Enter the 2022 Chiefs. In the Division round against the Jaguars, Patrick Mahomes suffered a high ankle sprain early in the game and suddenly their hopes of winning that week - and especially the following week - were greatly diminished. It would have been a disappointing way for the season to end, to be sure, but it wouldn’t have been as devastating as those Royals losses could have been. Why? Because the team had already been to the Conference Championship game four times in a row! They have a quality roster which suggests the run of playoff appearances is not likely to end any time soon. And, if by some fluke it does, they’ll just start a new streak the following season.
The saying goes that flags fly forever, and that’s true. But I’m not here forever, I’m only here for now. The Royals also have a championship flag from 1985. That’s great and all, but a flag from before I was born (if only just) doesn’t mean much to me. The flag from 2015 means a bit more because I was there for it, but I want to watch more winning baseball now. And the more times a team reaches the playoffs the more likely they are to earn more of those flags.

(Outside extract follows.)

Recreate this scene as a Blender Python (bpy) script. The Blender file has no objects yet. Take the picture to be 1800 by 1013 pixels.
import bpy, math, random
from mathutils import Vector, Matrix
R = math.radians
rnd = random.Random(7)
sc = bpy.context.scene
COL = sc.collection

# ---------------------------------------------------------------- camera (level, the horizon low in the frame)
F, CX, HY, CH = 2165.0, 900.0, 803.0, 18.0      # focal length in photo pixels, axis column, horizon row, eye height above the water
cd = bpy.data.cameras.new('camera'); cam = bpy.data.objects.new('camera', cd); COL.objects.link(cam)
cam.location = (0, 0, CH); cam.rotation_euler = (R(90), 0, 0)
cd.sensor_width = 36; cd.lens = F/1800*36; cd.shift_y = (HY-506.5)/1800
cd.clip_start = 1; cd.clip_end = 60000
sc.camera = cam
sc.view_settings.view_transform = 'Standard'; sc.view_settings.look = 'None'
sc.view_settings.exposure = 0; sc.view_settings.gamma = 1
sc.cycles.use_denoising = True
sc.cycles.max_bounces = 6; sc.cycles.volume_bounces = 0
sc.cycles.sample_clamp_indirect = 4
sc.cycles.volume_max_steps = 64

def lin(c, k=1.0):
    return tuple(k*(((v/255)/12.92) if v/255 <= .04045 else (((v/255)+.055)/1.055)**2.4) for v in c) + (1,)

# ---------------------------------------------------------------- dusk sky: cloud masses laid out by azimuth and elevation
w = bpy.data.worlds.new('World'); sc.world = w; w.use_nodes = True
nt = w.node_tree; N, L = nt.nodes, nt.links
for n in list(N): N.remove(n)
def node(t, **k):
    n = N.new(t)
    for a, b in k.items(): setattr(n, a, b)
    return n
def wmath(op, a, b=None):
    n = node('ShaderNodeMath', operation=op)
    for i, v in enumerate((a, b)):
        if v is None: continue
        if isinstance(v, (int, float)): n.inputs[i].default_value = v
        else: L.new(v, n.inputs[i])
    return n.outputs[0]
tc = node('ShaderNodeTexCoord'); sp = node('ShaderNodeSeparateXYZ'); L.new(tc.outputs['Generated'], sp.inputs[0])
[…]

If you could take me back to 2013 and offer me the result the Royals ended up with over the next decade or a promise that the team would make the playoffs for seven of the next ten years but with no guaranteed World Series victory, I’d take the latter every single time. Given the randomness of sports playoffs, I’d have to imagine the Royals won at least one World Series in those seven playoff appearances, but even if they didn’t, I’d have had seven years of rooting for a good baseball team instead of two.
I get that those of you who defend the World Series appearances we did get value what actually happened over theoretical possibilities. I just don’t understand how you can do that. Maybe one of you can explain it in the comments to me. But so far as I can tell, it’s a bit like saying, “Bartolo Colon hit a home run once, so I’m OK with him getting as many ABs as he wants in the future because I got to see the unlikely, but very cool result that one time.”
When Salvy popped out to end the 2014 World Series I was completely devastated. I didn’t know if the Royals would ever make the playoffs again in my lifetime, much less sneak all the way to the World Series. I’ll watch tomorrow night's game and I’ll be rooting for a Kansas City win. Still, if they lose to the Eagles I won’t worry too much. After all, they’ve got a pretty good shot of doing it again next year.